No horizonte, em frente da cidade de Angra dos Reis, emerge uma das jóias naturais do Brasil: Ilha Grande, um paraíso ecológico que, na década de 1980, foi uma espécie de Alcatraz brasileiro onde nasceu a mais lendária facção de criminosos que hoje dominam as favelas, o Comando Vermelho. O cárcere encerrou as suas portas nos princípios da década de 1990 e a ilha reinventou-se até se transformar num destino turístico internacional.

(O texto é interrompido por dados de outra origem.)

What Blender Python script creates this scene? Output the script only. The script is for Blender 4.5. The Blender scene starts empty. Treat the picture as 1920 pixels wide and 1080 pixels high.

Rio de Janeiro e a Costa Verde
Documentação: passaporte.
Chegar: Portugal tem voos directos tanto de Lisboa como do Porto para o Rio de Janeiro. O Aeroporto António Carlos Jobim (ou do Galeão) dista 20km do centro por táxi, autocarro e transfers.
Mover-se: O metropolitano chega a todos os bairros (metrorio.com.br).
Para percorrer a Costa Verde, aconselha-se o aluguer de um carro ou a viagem de autocarro.
Mais informações: visit.rio
A praia Lopes Mendes é elogiada como uma das melhores do Brasil.
A rota desemboca em Paraty, um maravilhoso povoado pesqueiro cujo centro histórico foi classificado pela UNESCO como «o conjunto arquitectónico colonial mais harmonioso» do Brasil. Antigo porto de mercadores e piratas, hoje é conhecido pela sua herança histórica, pela sua feira literária (FLIP) e pelos seus alambiques, que produzem uma das melhores cachaças. Paraty oferece, além disso, uma excelente lista de bons restaurantes e pousadas encantadoras.
A história de Paraty está marcada pelas marés e pelos ventos atlânticos. Aqui sucederam-se as vagas de prosperidade do comércio de cana-de-açúcar e de café, do contrabando, da pirataria e das lojas maçónicas que ainda impregnam as suas rochas centenárias. Durante o dia, vale pena embarcar num passeio pelas ilhas da sua imensa baía. Ao cair da noite, o silêncio e a penumbra convidam a caminhar pelas ruas empedradas e serenas, e é nessa altura que regressa o longínquo rumor da insónia do Rio.